Can digital transaction replace paper currency



This is a question that has been doing the rounds globally. However, in India the seeking of validation to this issue is comparatively of recent origin. We have mentioned in a previous blog that in Africa digital transaction caught on fast not because of an initiative taken by the governments concerned, but because of the local compulsions of citizens.

In Africa there were two issues that kept dogging the corporates and the citizens and also the governments. Given the remoteness and inaccessibility of a vast swath of the territory, corporates and the governments were foxed by the issue of how to pay wages without incurring a huge cost of carrying money in a secured way. For the citizens, the issue was how to protect cash in their hands from the thieves.

To solve this problem M-pesa was launched in Africa that caught on like wild fire for remittance, payment and micro credit. This was the model that later was emulated in India in different flavours to solve the huge dependence on cash for transaction and is being actively pushed for popular acceptance.

Now cash transaction is expensive in the hands of the government and it is accepted. Because it involves cost of paper, ink and printing, protecting the currency from counterfeiting and from fraudulent use, secured bulk transportation and hoarding. There is also the issue of black market. It is generally argued that cash based transactions tend to make illegal transactions easy. With transactions conducted through electronic mode all these costs can be reduced to a bearable level.

However, doing away with cash altogether is not easy. Even in the developed countries where electronic transaction is huge, cash is not entirely done away with. The degree of success of converting an economic transaction into a largely electronic based transaction mode depends directly on the degree of development and education. It’s also contingent on the spread of electronic communication as digital transaction is highly dependent on seamless network availability.

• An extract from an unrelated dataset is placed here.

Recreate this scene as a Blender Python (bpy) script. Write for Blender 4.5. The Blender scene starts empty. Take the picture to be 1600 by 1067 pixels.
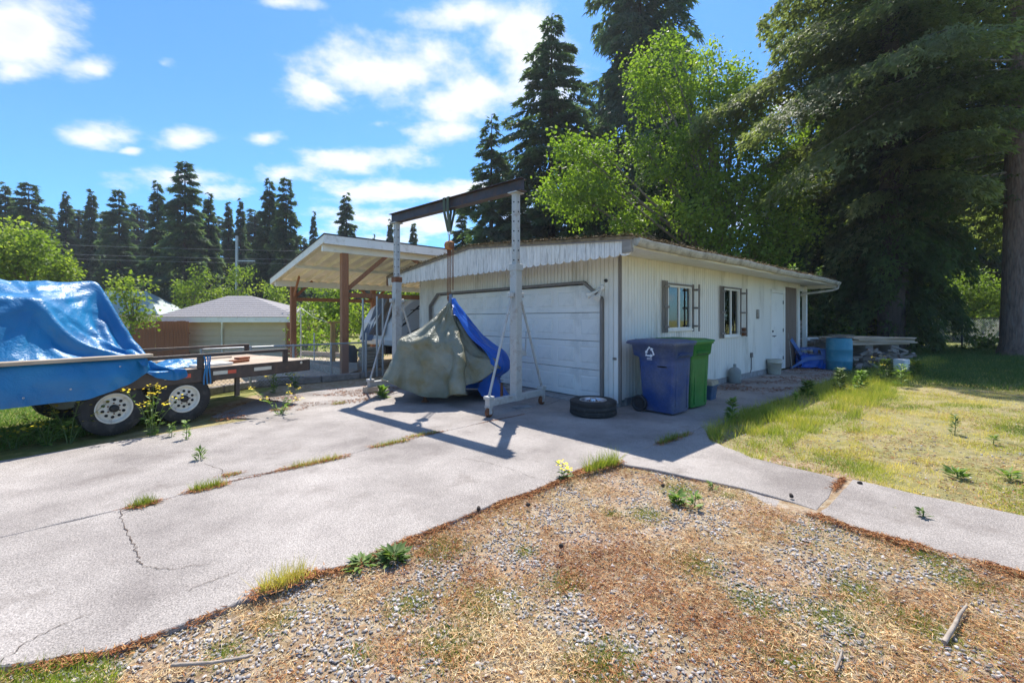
import bpy, bmesh, math, random
import numpy as np
from mathutils import Vector, Matrix
R = math.radians
random.seed(7); rng = np.random.default_rng(11)
scn = bpy.context.scene
col = scn.collection
CAMH = 1.48; FP = 678.5; HOR = 498.0           # camera height, focal length and horizon row of the 1600 px photo
# ------------------------------------------------------------------ camera
cd = bpy.data.cameras.new('camera'); cam = bpy.data.objects.new('camera', cd); col.objects.link(cam)
cam.location = (0, 0, CAMH); cam.rotation_euler = (R(90), 0, 0)
cd.sensor_width = 36; cd.lens = FP/1600*36; cd.shift_y = -(533.5-HOR)/1600
cd.clip_start = .05; cd.clip_end = 2000
scn.camera = cam
# ------------------------------------------------------------------ sun, sky, exposure
SUN_EL, SUN_AZ = 58.5, 5.0
sd = bpy.data.lights.new('sun', 'SUN'); sd.energy = 4.8; sd.angle = R(.53); sd.color = (1, .945, .86)
sun = bpy.data.objects.new('sun', sd); col.objects.link(sun)
tosun = Vector((math.sin(R(SUN_AZ))*math.cos(R(SUN_EL)), math.cos(R(SUN_AZ))*math.cos(R(SUN_EL)), math.sin(R(SUN_EL))))
sun.rotation_euler = tosun.to_track_quat('Z', 'Y').to_euler(); sun.location = (0, 0, 40)
world = bpy.data.worlds.new('World'); scn.world = world; world.use_nodes = True
wn, wl = world.node_tree.nodes, world.node_tree.links; wn.clear()
def WN(t, **k):
    n = wn.new(t)
    for a, b in k.items(): setattr(n, a, b)
    return n
def wmath(op, a, b=None, c=None, clamp=False):
    n = WN('ShaderNodeMath', operation=op, use_clamp=clamp)
    for i, v in enumerate((a, b, c)):
        if v is None: continue
        if isinstance(v, (int, float)): n.inputs[i].default_value = v
        else: wl.new(v, n.inputs[i])
    return n.outputs[0]
sky = WN('ShaderNodeTexSky', sky_type='NISHITA', sun_disc=False, sun_elevation=R(SUN_EL), sun_rotation=R(SUN_AZ))
sky.air_density = 1.0; sky.dust_density = .3; sky.ozone_density = 3.0
tc = WN('ShaderNodeTexCoord'); nrm = WN('ShaderNodeVectorMath', operation='NORMALIZE'); wl.new(tc.outputs['Generated'], nrm.inputs[0])
sx = WN('ShaderNodeSeparateXYZ'); wl.new(nrm.outputs[0], sx.inputs[0])
yy = wmath('MAXIMUM', sx.outputs[1], .05)
pq = WN('ShaderNodeCombineXYZ'); wl.new(wmath('DIVIDE', sx.outputs[0], yy), pq.inputs[0]); wl.new(wmath('DIVIDE', sx.outputs[2], yy), pq.inputs[1])
# fractal noise that breaks the cloud outlines, on the cloud layer's own plane
zz = wmath('ADD', wmath('MAXIMUM', sx.outputs[2], 0), .22)
cp = WN('ShaderNodeCombineXYZ'); wl.new(wmath('DIVIDE', sx.outputs[0], zz), cp.inputs[0]); wl.new(wmath('DIVIDE', sx.outputs[1], zz), cp.inputs[1])
nz = WN('ShaderNodeTexNoise'); nz.inputs['Scale'].default_value = 3.6; nz.inputs['Detail'].default_value = 12; nz.inputs['Roughness'].default_value = .62
wl.new(cp.outputs[0], nz.inputs['Vector'])
nb = WN('ShaderNodeTexNoise'); nb.inputs['Scale'].default_value = 1.1; nb.inputs['Detail'].default_value = 3; wl.new(cp.outputs[0], nb.inputs['Vector'])
BLOBS = [(35,50,125,75,1.1),(20,110,70,30,.8),(150,108,62,30,.95),(150,212,72,28,.95),(288,219,56,26,.95),(205,236,24,9,.8),(415,215,34,14,.85),
         (610,115,175,68,1.2),(500,140,85,42,1.),(720,150,110,70,1.05),(700,205,85,26,.95),(825,75,95,100,1.2),(720,22,120,30,.9),(588,194,34,13,.6),
         (560,250,150,26,1.),(440,268,80,20,.8),(650,302,190,26,1.15),(620,350,160,36,1.),(285,278,110,26,.85),(330,296,70,18,.7),(870,150,60,60,.9),
         (440,3,60,12,.6),(255,100,26,12,.45),(1235,165,40,20,.9),(1050,330,500,50,.6),(-250,150,140,50,1.),(1500,-60,220,60,.9)]
acc = None
for (u, v, ru, rv, a) in BLOBS:
    s = WN('ShaderNodeVectorMath', operation='SUBTRACT'); wl.new(pq.outputs[0], s.inputs[0]); s.inputs[1].default_value = ((u-800)/FP, (HOR-v)/FP, 0)
    m = WN('ShaderNodeVectorMath', operation='MULTIPLY'); wl.new(s.outputs[0], m.inputs[0]); m.inputs[1].default_value = (FP/ru, FP/rv, 0)
    l = WN('ShaderNodeVectorMath', operation='LENGTH'); wl.new(m.outputs[0], l.inputs[0])
    d = wmath('MULTIPLY_ADD', l.outputs['Value'], -.85*a, a)
    acc = d if acc is None else wmath('SMOOTH_MAX', acc, d, .12)
front = wmath('GREATER_THAN', sx.outputs[1], .12)
acc = wmath('MAXIMUM', acc, -.5)
gen = wmath('MULTIPLY_ADD', nb.outputs[0], 3.2, -1.50)  # unseen cloud cover, thickened to make the shade less blue
side = wmath('GREATER_THAN', wmath('ABSOLUTE', wmath('DIVIDE', sx.outputs[0], yy)), 1.5)
hi = wmath('GREATER_THAN', wmath('DIVIDE', sx.outputs[2], yy), 1.15)
outm = wmath('MAXIMUM', wmath('SUBTRACT', 1, front), wmath('MAXIMUM', side, hi), clamp=True)
acc = wmath('MAXIMUM', acc, wmath('MULTIPLY_ADD', outm, 3, wmath('SUBTRACT', gen, 3)))
den = wmath('ADD', acc, wmath('MULTIPLY_ADD', nz.outputs[0], 2.7, -1.50))
mr = WN('ShaderNodeMapRange', interpolation_type='SMOOTHSTEP'); wl.new(den, mr.inputs[0]); mr.inputs[1].default_value = 0; mr.inputs[2].default_value = .8
thick = WN('ShaderNodeMapRange'); wl.new(den, thick.inputs[0]); thick.inputs[1].default_value = .7; thick.inputs[2].default_value = 1.45
cc = WN('ShaderNodeMix', data_type='RGBA'); wl.new(thick.outputs[0], cc.inputs[0]); cc.inputs[6].default_value = (5.5, 5.6, 5.75, 1); cc.inputs[7].default_value = (4.2, 4.45, 4.9, 1)
tint = WN('ShaderNodeMix', data_type='RGBA', blend_type='MULTIPLY'); tint.inputs[0].default_value = 1; wl.new(sky.outputs[0], tint.inputs[6]); tint.inputs[7].default_value = (.43, .79, 1.14, 1)
mx = WN('ShaderNodeMix', data_type='RGBA'); wl.new(wmath('MULTIPLY', mr.outputs[0], .96), mx.inputs[0]); wl.new(tint.outputs[2], mx.inputs[6]); wl.new(cc.outputs[2], mx.inputs[7])
bg = WN('ShaderNodeBackground'); bg.inputs[1].default_value = .112; wl.new(mx.outputs[2], bg.inputs[0])
wo = WN('ShaderNodeOutputWorld'); wl.new(bg.outputs[0], wo.inputs[0])
scn.view_settings.view_transform = 'Standard'; scn.view_settings.look = 'None'; scn.view_settings.gamma = 1
scn.view_settings.exposure = .86; scn.view_settings.use_curve_mapping = False
try:
    scn.cycles.max_bounces = 7; scn.cycles.diffuse_bounces = 4; scn.cycles.transparent_max_bounces = 6; scn.cycles.sample_clamp_indirect = 6
except Exception: pass

# ------------------------------------------------------------------ helpers
def W(u, v, Y): return Vector(((u-800)/FP*Y, Y, CAMH-(v-HOR)/FP*Y))
def G(u, v, z=0):
    Y = (CAMH-z)*FP/(v-HOR); return Vector(((u-800)/FP*Y, Y, z))
def tag(o, label=None, cat=None, group=None, kind=None):
    if label: o['label'] = label
    if cat: o['category'] = cat
    if group: o['group'] = group
    if kind: o['kind'] = kind
    return o
def thing(name, label, cat, loc=(0,0,0), rotz=0, group=None):
    o = bpy.data.objects.new(name, None); col.objects.link(o); o.location = loc; o.rotation_euler = (0,0,rotz)
    o.empty_display_size = .2
    return tag(o, label, cat, group)
def mo(name, me, parent=None, loc=None, rot=None):
    o = bpy.data.objects.new(name, me); col.objects.link(o)
    if parent: o.parent = parent
    if loc is not None: o.location = loc
    if rot is not None: o.rotation_euler = rot
    return o
def kids(o): return [c for c in col.objects if c.parent == o]
def dup(o, loc=None, rotz=None, parent=None, scale=None):
    c = o.copy(); col.objects.link(c)
    if parent: c.parent = parent
    if loc is not None: c.location = loc
    if rotz is not None: c.rotation_euler = (0,0,rotz)
    if scale is not None: c.scale = scale if hasattr(scale, '__len__') else (scale,)*3
    for k in o.children: dup(k, parent=c)
    return c
class MB:
    def __init__(s): s.v = []; s.f = []; s.sm = []
    def add(s, vs, fs, smooth=False):
        n = len(s.v); s.v += [tuple(p) for p in vs]; s.f += [tuple(i+n for i in f) for f in fs]; s.sm += [smooth]*len(fs); return s
    def box(s, x0, x1, y0, y1, z0, z1):
        vs = [(x,y,z) for z in (z0,z1) for y in (y0,y1) for x in (x0,x1)]
        return s.add(vs, [(0,2,3,1),(4,5,7,6),(0,1,5,4),(2,6,7,3),(0,4,6,2),(1,3,7,5)])
    def bar(s, p, q, w, h, up=(0,0,1)):
        p, q = Vector(p), Vector(q); d = (q-p).normalized(); u = Vector(up)
        if abs(d.dot(u)) > .98: u = Vector((0,1,0))
        a = d.cross(u).normalized(); b = a.cross(d).normalized()
        vs = [e+a*x*w/2+b*y*h/2 for e in (p,q) for x,y in ((-1,-1),(1,-1),(1,1),(-1,1))]
        return s.add(vs, [(0,1,2,3),(7,6,5,4),(0,4,5,1),(1,5,6,2),(2,6,7,3),(3,7,4,0)])
    def tube(s, pts, r, n=8, cap=True):
        pts = [Vector(p) for p in pts]; m = len(pts); rr = r if hasattr(r,'__len__') else [r]*m
        vs = []; prev = None
        for i, p in enumerate(pts):
            d = (pts[min(i+1,m-1)]-pts[max(i-1,0)]).normalized()
            a = d.cross(prev if prev is not None and abs(d.dot(prev))<.99 else (Vector((0,0,1)) if abs(d.z)<.9 else Vector((1,0,0)))).normalized() if prev is None else (prev-d*prev.dot(d)).normalized()
            prev = a; b = d.cross(a)
            for k in range(n):
                t = 2*math.pi*k/n; vs.append(p+(a*math.cos(t)+b*math.sin(t))*rr[i])
        fs = [(i*n+k, i*n+(k+1)%n, (i+1)*n+(k+1)%n, (i+1)*n+k) for i in range(m-1) for k in range(n)]
        s.add(vs, fs, True)
        if cap: s.add(vs[:n], [tuple(range(n))[::-1]]); s.add(vs[-n:], [tuple(range(n))])
        return s
    def lathe(s, prof, n=24, c=(0,0,0), axis='z', smooth=True):
        vs = []
        for r, z in prof:
            for k in range(n):
                t = 2*math.pi*k/n; x, y = r*math.cos(t), r*math.sin(t)
                p = (x,y,z) if axis=='z' else ((z,x,y) if axis=='x' else (y,z,x))
                vs.append((p[0]+c[0],p[1]+c[1],p[2]+c[2]))
        m = len(prof)
        fs = [(i*n+k, i*n+(k+1)%n, (i+1)*n+(k+1)%n, (i+1)*n+k) for i in range(m-1) for k in range(n)]
        return s.add(vs, fs, smooth)
    def prism(s, poly, z0, z1, M=None):
        n = len(poly); vs = [(x,y,z0) for x,y in poly]+[(x,y,z1) for x,y in poly]
        if M is not None: vs = [M@Vector(p) for p in vs]
        return s.add(vs, [tuple(range(n))[::-1], tuple(range(n,2*n))]+[(i,(i+1)%n,n+(i+1)%n,n+i) for i in range(n)])
    def grid(s, P, smooth=True, mask=None):
        nu, nv = len(P), len(P[0]); vs = [p for r_ in P for p in r_]
        fs = [(i*nv+j,(i+1)*nv+j,(i+1)*nv+j+1,i*nv+j+1) for i in range(nu-1) for j in range(nv-1) if mask is None or mask[i][j]]
        return s.add(vs, fs, smooth)
    def mesh(s, name, m):
        me = bpy.data.meshes.new(name); me.from_pydata(s.v, [], s.f)
        me.polygons.foreach_set('use_smooth', s.sm)
        bm = bmesh.new(); bm.from_mesh(me); bmesh.ops.recalc_face_normals(bm, faces=bm.faces); bm.to_mesh(me); bm.free()
        if m: me.materials.append(m)
        return me
    def build(s, name, m, parent=None, loc=None, rot=None, bevel=0, seg=1):
        o = mo(name, s.mesh(name, m), parent, loc, rot)
        if bevel:
            b = o.modifiers.new('bevel','BEVEL'); b.width = bevel; b.segments = seg; b.limit_method = 'ANGLE'; b.angle_limit = R(40)
        return o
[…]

Where transaction volume is low, savings are at the margin and support infrastructure has yet to be accessible universally, converting people to generally accept electronic transaction mode is not only difficult it’s also almost impossible. In the African context adopt-ability was ruled by the lawlessness and need for security. The same is not true here. So conceiving a situation wherein all citizens will adopt electronic transaction is a feasible and necessary scenario but not in the immediate run. However, with the push from the government this will happen in the long run saving crores of rupees in the economy bringing gains to all the stakeholders.

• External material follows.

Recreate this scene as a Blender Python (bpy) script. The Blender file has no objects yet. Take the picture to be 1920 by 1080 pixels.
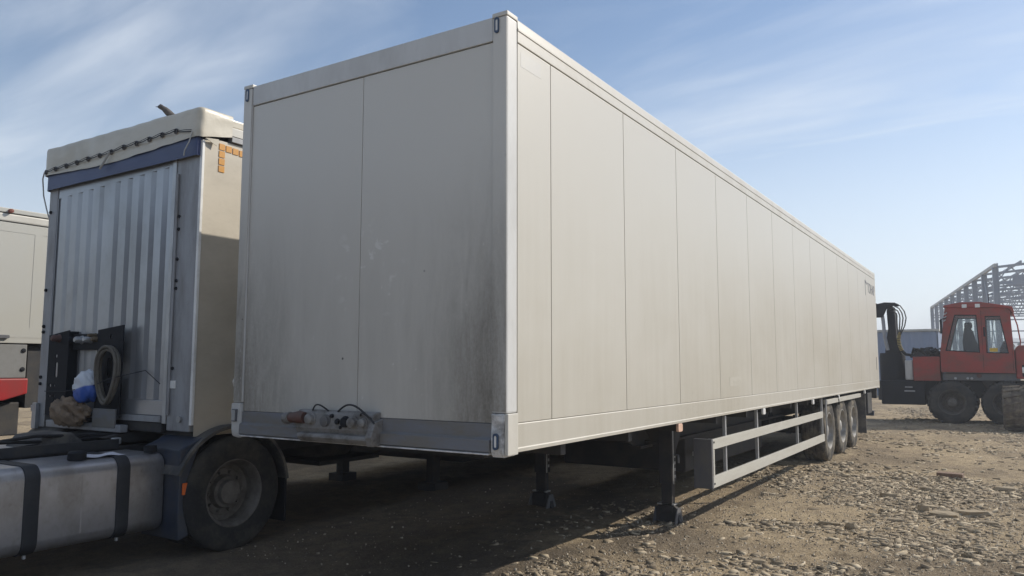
import bpy, bmesh, math, random
import numpy as np
from mathutils import Vector, Matrix, Quaternion

random.seed(7)
rng = np.random.default_rng(11)
scene = bpy.context.scene
C = scene.collection
PI = math.pi

# ------------------------------------------------------------------ camera
cam_d = bpy.data.cameras.new('camera')
cam = bpy.data.objects.new('camera', cam_d)
C.objects.link(cam)
cam_d.sensor_width = 36.0
cam_d.lens = 36.0 * 1440.70 / 1920.0
cam_d.clip_start = 0.05
cam_d.clip_end = 6000
yaw, pitch, roll = -0.566512, 0.0993776, 0.000966
fw = Vector((math.sin(yaw) * math.cos(pitch), math.cos(yaw) * math.cos(pitch), math.sin(pitch)))
rt = Vector((math.cos(yaw), -math.sin(yaw), 0))
up = rt.cross(fw)
rt2 = math.cos(roll) * rt + math.sin(roll) * up
up2 = -math.sin(roll) * rt + math.cos(roll) * up
cm = Matrix(((rt2.x, up2.x, -fw.x, 2.56395), (rt2.y, up2.y, -fw.y, -3.97477), (rt2.z, up2.z, -fw.z, 1.657), (0, 0, 0, 1)))
cam.matrix_world = cm
scene.camera = cam

# ------------------------------------------------------------------ light
SUN = Vector((0.90, 1.10, 1.0)).normalized()
sun_el = math.asin(SUN.z)
sun_az = math.atan2(SUN.x, SUN.y)
sd = bpy.data.lights.new('sun', 'SUN')
sd.energy = 4.2
sd.angle = math.radians(0.5)
sd.color = (1.0, 0.93, 0.82)
sun = bpy.data.objects.new('sun', sd)
sun.rotation_euler = SUN.to_track_quat('Z', 'Y').to_euler()
C.objects.link(sun)

w = bpy.data.worlds.new('World')
scene.world = w
w.use_nodes = True
nt = w.node_tree
bg = nt.nodes['Background']
bg.inputs[1].default_value = 0.12
sky = nt.nodes.new('ShaderNodeTexSky')
sky.sky_type = 'NISHITA'
sky.sun_disc = False
sky.sun_elevation = sun_el
sky.sun_rotation = sun_az
sky.air_density = 1.0
sky.dust_density = 0.35
sky.ozone_density = 1.6
def wn(t): return nt.nodes.new(t)
tc = wn('ShaderNodeTexCoord'); sep = wn('ShaderNodeSeparateXYZ')
nt.links.new(tc.outputs['Generated'], sep.inputs[0])
def wmath(op, a, b=None, clamp=False):
    n = wn('ShaderNodeMath'); n.operation = op; n.use_clamp = clamp
    for i, v in enumerate((a, b)):
        if v is None: continue
        if isinstance(v, (int, float)): n.inputs[i].default_value = v
        else: nt.links.new(v, n.inputs[i])
    return n.outputs[0]
zc = wmath('ADD', wmath('MAXIMUM', sep.outputs[2], 0.0), 0.12)
cu = wmath('DIVIDE', sep.outputs[0], zc); cv = wmath('DIVIDE', sep.outputs[1], zc)
comb = wn('ShaderNodeCombineXYZ'); nt.links.new(cu, comb.inputs[0]); nt.links.new(cv, comb.inputs[1])
mp = wn('ShaderNodeMapping'); mp.inputs['Rotation'].default_value = (0, 0, math.radians(28)); mp.inputs['Scale'].default_value = (0.55, 1.25, 1); mp.inputs['Location'].default_value = (13, 1, 0)
nt.links.new(comb.outputs[0], mp.inputs[0])
n1 = wn('ShaderNodeTexNoise'); n1.inputs['Scale'].default_value = 0.95; n1.inputs['Detail'].default_value = 9; n1.inputs['Roughness'].default_value = 0.56; n1.inputs['Distortion'].default_value = 0.7
nt.links.new(mp.outputs[0], n1.inputs['Vector'])
r1 = wn('ShaderNodeValToRGB'); r1.color_ramp.elements[0].position = 0.38; r1.color_ramp.elements[1].position = 0.68
nt.links.new(n1.outputs[0], r1.inputs[0])
# the air whitens towards the horizon all round
hz = wn('ShaderNodeMapRange'); hz.interpolation_type = 'SMOOTHSTEP'
hz.inputs[1].default_value = 0.0; hz.inputs[2].default_value = 0.42; hz.inputs[3].default_value = 0.74; hz.inputs[4].default_value = 0.0
nt.links.new(sep.outputs[2], hz.inputs[0])
mp2 = wn('ShaderNodeMapping'); mp2.inputs['Rotation'].default_value = (0, 0, math.radians(38)); mp2.inputs['Scale'].default_value = (0.9, 3.2, 1); mp2.inputs['Location'].default_value = (1, 13, 0)
nt.links.new(comb.outputs[0], mp2.inputs[0])
n2 = wn('ShaderNodeTexNoise'); n2.inputs['Scale'].default_value = 1.7; n2.inputs['Detail'].default_value = 10; n2.inputs['Roughness'].default_value = 0.46; n2.inputs['Distortion'].default_value = 0.8
nt.links.new(mp2.outputs[0], n2.inputs['Vector'])
r2 = wn('ShaderNodeValToRGB'); r2.color_ramp.elements[0].position = 0.36; r2.color_ramp.elements[1].position = 0.68
nt.links.new(n2.outputs[0], r2.inputs[0])
veil = wmath('MULTIPLY', r1.outputs[0], wmath('ADD', wmath('MULTIPLY', r2.outputs[0], 0.36), 0.28))
fac = wmath('MAXIMUM', veil, hz.outputs[0])
mixc = wn('ShaderNodeMix'); mixc.data_type = 'RGBA'
nt.links.new(fac, mixc.inputs[0]); nt.links.new(sky.outputs[0], mixc.inputs[6])
mixc.inputs[7].default_value = (6.7, 7.15, 7.7, 1)
nt.links.new(mixc.outputs[2], bg.inputs[0])

scene.view_settings.view_transform = 'Standard'
scene.view_settings.look = 'None'
scene.view_settings.exposure = 0.15
scene.view_settings.gamma = 1.0
scene.view_settings.use_curve_mapping = False
scene.cycles.use_denoising = True
scene.cycles.max_bounces = 8

# ------------------------------------------------------------------ materials
def new_mat(name):
    m = bpy.data.materials.new(name); m.use_nodes = True
    t = m.node_tree; b = t.nodes['Principled BSDF']
    return m, t, b
def node(t, typ, **kw):
    n = t.nodes.new(typ)
    for k, v in kw.items():
        if k.startswith('in_'): n.inputs[k[3:].replace('_', ' ')].default_value = v
        else: setattr(n, k, v)
    return n
def mathn(t, op, a, b=None, clamp=False):
    n = t.nodes.new('ShaderNodeMath'); n.operation = op; n.use_clamp = clamp
    for i, v in enumerate((a, b)):
        if v is None: continue
        if isinstance(v, (int, float)): n.inputs[i].default_value = v
        else: t.links.new(v, n.inputs[i])
    return n.outputs[0]
def smooth(t, v, a, b, c=0.0, d=1.0):
    n = t.nodes.new('ShaderNodeMapRange'); n.interpolation_type = 'SMOOTHSTEP'
    t.links.new(v, n.inputs[0])
    for i, x in enumerate((a, b, c, d)): n.inputs[i + 1].default_value = x
    return n.outputs[0]
def noise(t, scale=(1, 1, 1), detail=5, rough=0.55, off=(0, 0, 0), dist=0.0):
    tcn = t.nodes.new('ShaderNodeTexCoord'); mpn = t.nodes.new('ShaderNodeMapping')
    mpn.inputs['Scale'].default_value = scale; mpn.inputs['Location'].default_value = off
    t.links.new(tcn.outputs['Object'], mpn.inputs[0])
    n = t.nodes.new('ShaderNodeTexNoise'); n.inputs['Scale'].default_value = 1.0
    n.inputs['Detail'].default_value = detail; n.inputs['Roughness'].default_value = rough; n.inputs['Distortion'].default_value = dist
    t.links.new(mpn.outputs[0], n.inputs['Vector'])
    return n.outputs[0]
def mix(t, f, a, b):
    n = t.nodes.new('ShaderNodeMix'); n.data_type = 'RGBA'
    if isinstance(f, (int, float)): n.inputs[0].default_value = f
    else: t.links.new(f, n.inputs[0])
    for i, v in ((6, a), (7, b)):
        if isinstance(v, tuple): n.inputs[i].default_value = (*v[:3], 1)
        else: t.links.new(v, n.inputs[i])
    return n.outputs[2]
def bump(t, b, h, strength, dist=0.01):
    n = t.nodes.new('ShaderNodeBump'); n.inputs['Strength'].default_value = strength; n.inputs['Distance'].default_value = dist
    t.links.new(h, n.inputs['Height']); t.links.new(n.outputs[0], b.inputs['Normal'])

def mat(name, col, rough=0.5, metal=0.0, dirt=None, amt=0.5, scale=(3, 3, 3), bmp=0.0, bscale=60, spec=0.5, rvar=0.15):
    m, t, b = new_mat(name)
    b.inputs['Metallic'].default_value = metal
    b.inputs['Specular IOR Level'].default_value = spec
    if dirt is None: dirt = tuple(c * 0.6 for c in col)
    n = noise(t, scale, 8, 0.62, (random.uniform(0, 9),) * 3)
    f = mathn(t, 'MULTIPLY', smooth(t, n, 0.38, 0.68), amt)
    fine = noise(t, (scale[0] * 9, scale[1] * 9, scale[2] * 9), 4)
    f2 = mathn(t, 'ADD', f, mathn(t, 'MULTIPLY', smooth(t, fine, 0.5, 0.75), amt * 0.35), True)
    t.links.new(mix(t, f2, col, dirt), b.inputs['Base Color'])
    t.links.new(mathn(t, 'ADD', mathn(t, 'MULTIPLY', n, rvar), rough - rvar * 0.5, True), b.inputs['Roughness'])
    if bmp: bump(t, b, noise(t, (bscale,) * 3, 5), bmp, 0.01)
    return m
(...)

The fact the initiative has started showing results is proven by the steady rise in small ticket transactions through the electronic routes. Debit card transactions are growing at a steady clip of 37.5 per cent according to RBI data in the October quarter in 2018-19. A bulk of which is accounted for by the small ticket transactions. This implies that even the people who were mainly dependent on the cash economy is getting into the target stream which has been the goal of the financial inclusion.

Similar growth is seen on the UPI platform with 482 million transactions clocked in October, 2018 against a measly 0.2 million in November, 2016. As we can see from the movement digital transaction is picking up at a respectable clip.

Though we have some way to go before we can say that digital economy has replaced cash economy, we may not be far off from the goal.